#### PROMPT:
Begin with the first line and repeat exactly through the line containing "me_wr = wr.mesh('frame_wire', M_wire)"; leave every image out.

#### RECORDED INFORMATION:
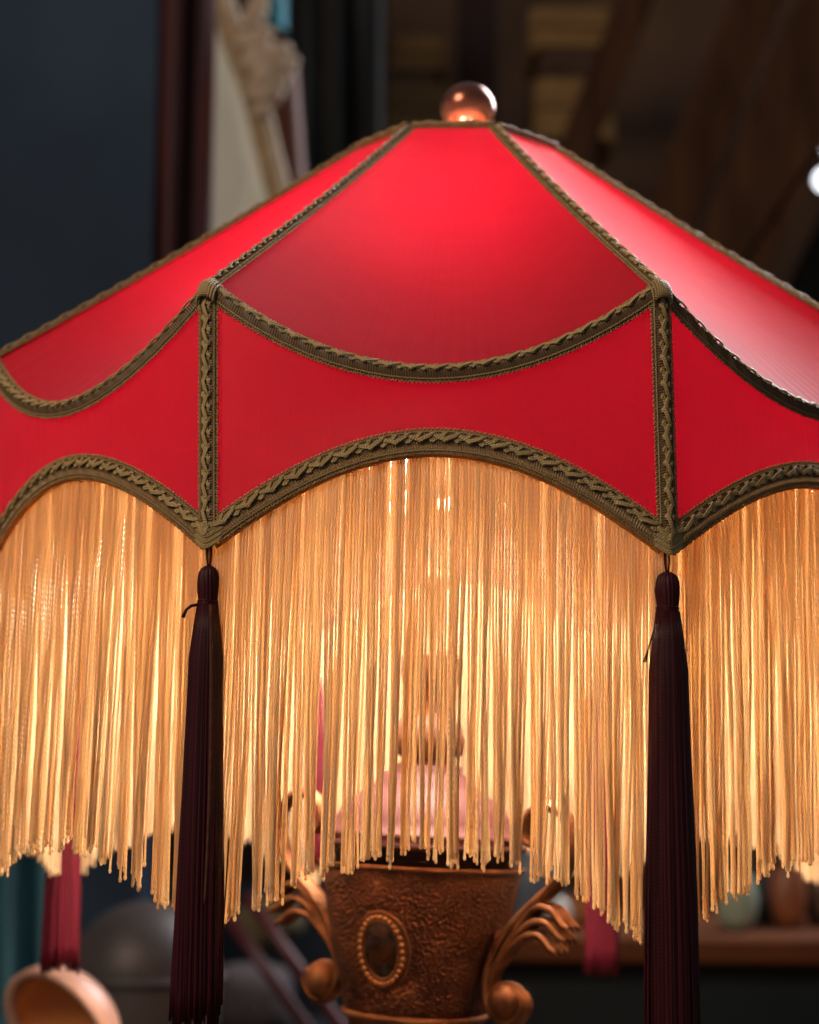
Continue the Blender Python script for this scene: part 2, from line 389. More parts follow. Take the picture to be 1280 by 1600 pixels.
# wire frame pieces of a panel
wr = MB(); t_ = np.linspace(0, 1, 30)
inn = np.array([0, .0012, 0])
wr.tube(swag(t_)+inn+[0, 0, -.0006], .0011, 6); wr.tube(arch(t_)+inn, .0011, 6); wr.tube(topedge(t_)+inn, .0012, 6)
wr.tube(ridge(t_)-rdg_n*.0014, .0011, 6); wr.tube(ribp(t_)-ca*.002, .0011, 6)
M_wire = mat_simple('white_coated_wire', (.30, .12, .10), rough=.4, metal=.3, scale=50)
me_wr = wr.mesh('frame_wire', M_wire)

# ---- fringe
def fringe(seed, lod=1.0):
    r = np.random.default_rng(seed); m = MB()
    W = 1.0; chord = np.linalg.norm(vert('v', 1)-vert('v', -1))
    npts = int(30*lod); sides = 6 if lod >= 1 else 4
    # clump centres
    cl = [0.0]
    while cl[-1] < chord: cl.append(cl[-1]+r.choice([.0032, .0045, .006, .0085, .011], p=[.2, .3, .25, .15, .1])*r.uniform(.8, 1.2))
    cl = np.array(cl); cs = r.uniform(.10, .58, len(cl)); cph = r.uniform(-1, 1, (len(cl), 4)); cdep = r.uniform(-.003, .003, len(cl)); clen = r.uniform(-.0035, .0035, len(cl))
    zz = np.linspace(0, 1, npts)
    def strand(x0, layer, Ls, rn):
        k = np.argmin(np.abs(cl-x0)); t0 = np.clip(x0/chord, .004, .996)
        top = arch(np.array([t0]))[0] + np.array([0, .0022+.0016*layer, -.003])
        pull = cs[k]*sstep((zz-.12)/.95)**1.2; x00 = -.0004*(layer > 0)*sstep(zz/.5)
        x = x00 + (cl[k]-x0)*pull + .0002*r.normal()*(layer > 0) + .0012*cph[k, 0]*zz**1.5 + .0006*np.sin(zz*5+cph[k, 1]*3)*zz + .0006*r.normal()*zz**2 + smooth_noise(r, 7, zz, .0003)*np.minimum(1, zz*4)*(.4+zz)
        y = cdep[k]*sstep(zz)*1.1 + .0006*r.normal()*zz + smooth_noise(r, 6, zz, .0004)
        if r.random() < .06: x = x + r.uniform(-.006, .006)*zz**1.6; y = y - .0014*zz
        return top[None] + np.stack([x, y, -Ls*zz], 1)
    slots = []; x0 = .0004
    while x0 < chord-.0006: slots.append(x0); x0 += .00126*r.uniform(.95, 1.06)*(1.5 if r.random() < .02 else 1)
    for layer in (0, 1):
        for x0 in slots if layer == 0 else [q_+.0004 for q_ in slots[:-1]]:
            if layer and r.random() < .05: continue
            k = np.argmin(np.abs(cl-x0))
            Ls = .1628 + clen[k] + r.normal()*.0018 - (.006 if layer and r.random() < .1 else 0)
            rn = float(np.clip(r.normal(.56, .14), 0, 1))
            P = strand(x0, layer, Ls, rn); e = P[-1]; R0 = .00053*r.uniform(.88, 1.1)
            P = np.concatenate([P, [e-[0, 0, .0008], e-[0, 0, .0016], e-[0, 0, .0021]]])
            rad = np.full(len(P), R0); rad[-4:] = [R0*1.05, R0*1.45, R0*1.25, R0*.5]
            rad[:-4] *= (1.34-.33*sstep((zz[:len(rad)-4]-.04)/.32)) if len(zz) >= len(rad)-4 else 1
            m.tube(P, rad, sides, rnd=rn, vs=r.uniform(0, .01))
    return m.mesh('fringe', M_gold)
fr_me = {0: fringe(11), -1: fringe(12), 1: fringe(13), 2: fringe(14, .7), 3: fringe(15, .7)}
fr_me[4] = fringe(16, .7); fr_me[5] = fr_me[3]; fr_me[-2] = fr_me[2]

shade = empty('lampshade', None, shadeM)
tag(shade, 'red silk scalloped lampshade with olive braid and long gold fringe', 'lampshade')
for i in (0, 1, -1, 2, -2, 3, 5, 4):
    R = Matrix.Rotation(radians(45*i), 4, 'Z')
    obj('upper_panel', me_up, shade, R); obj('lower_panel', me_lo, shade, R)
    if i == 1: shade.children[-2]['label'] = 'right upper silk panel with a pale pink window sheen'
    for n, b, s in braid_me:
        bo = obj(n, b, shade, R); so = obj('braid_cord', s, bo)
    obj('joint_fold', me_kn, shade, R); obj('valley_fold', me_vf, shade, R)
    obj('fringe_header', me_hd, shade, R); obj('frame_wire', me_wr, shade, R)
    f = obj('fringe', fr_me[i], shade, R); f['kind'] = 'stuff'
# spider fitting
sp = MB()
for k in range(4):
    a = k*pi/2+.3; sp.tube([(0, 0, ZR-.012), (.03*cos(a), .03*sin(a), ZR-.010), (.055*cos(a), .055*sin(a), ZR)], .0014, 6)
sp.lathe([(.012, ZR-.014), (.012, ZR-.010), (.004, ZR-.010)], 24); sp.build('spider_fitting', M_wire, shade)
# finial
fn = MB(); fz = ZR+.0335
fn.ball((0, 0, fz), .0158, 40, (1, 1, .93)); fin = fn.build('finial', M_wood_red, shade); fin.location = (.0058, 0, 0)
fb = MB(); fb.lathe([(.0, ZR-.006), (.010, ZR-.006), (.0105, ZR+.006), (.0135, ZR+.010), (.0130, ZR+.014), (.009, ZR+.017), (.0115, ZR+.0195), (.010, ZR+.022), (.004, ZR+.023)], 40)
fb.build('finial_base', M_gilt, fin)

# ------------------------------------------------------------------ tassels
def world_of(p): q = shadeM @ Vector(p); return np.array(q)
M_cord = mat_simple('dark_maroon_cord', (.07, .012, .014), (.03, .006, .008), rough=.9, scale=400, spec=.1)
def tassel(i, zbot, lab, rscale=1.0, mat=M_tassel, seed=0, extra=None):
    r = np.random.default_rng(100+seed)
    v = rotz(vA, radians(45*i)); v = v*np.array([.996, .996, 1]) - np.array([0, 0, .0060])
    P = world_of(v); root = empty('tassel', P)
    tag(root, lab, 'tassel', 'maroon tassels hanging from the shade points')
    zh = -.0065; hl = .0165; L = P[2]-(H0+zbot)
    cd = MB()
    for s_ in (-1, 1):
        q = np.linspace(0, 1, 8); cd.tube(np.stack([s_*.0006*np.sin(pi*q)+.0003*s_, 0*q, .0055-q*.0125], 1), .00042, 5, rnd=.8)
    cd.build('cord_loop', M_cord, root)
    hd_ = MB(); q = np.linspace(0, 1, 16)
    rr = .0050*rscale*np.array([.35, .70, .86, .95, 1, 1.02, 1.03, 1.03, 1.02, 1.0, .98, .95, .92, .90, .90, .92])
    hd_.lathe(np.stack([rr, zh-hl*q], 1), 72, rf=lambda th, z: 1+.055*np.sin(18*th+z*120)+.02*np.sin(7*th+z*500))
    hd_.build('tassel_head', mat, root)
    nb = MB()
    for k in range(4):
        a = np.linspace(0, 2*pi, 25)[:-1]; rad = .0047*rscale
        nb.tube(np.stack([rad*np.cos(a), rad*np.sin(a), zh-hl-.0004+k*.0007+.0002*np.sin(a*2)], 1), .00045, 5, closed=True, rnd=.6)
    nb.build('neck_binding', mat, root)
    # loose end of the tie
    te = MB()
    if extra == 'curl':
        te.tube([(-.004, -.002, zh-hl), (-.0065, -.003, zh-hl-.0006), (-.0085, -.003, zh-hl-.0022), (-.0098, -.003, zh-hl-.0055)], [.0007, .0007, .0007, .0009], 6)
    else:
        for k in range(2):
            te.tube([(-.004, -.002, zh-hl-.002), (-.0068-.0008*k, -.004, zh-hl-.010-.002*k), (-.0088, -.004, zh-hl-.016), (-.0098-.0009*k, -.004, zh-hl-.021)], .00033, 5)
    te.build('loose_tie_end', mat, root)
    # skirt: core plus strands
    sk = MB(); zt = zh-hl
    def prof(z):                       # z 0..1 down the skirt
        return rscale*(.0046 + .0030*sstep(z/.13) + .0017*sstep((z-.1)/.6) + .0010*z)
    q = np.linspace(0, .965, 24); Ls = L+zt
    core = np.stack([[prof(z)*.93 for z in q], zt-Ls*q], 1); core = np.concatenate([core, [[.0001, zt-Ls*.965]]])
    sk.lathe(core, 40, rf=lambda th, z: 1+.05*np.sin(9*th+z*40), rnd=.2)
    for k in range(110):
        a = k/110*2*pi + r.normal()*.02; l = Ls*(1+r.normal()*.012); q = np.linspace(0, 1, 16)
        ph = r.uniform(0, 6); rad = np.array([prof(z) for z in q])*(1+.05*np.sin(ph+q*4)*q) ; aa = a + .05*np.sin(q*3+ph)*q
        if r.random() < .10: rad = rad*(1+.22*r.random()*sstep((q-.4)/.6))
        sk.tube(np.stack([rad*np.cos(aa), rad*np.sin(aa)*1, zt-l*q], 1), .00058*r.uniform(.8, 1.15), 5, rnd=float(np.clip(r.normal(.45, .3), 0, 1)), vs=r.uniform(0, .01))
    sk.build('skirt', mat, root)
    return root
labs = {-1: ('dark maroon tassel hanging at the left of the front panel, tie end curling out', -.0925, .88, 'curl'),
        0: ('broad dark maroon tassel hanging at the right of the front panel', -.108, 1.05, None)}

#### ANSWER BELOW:
Continue the Blender Python script for this scene: part 2, from line 389. More parts follow. Take the picture to be 1280 by 1600 pixels.
# wire frame pieces of a panel
wr = MB(); t_ = np.linspace(0, 1, 30)
inn = np.array([0, .0012, 0])
wr.tube(swag(t_)+inn+[0, 0, -.0006], .0011, 6); wr.tube(arch(t_)+inn, .0011, 6); wr.tube(topedge(t_)+inn, .0012, 6)
wr.tube(ridge(t_)-rdg_n*.0014, .0011, 6); wr.tube(ribp(t_)-ca*.002, .0011, 6)
M_wire = mat_simple('white_coated_wire', (.30, .12, .10), rough=.4, metal=.3, scale=50)
me_wr = wr.mesh('frame_wire', M_wire)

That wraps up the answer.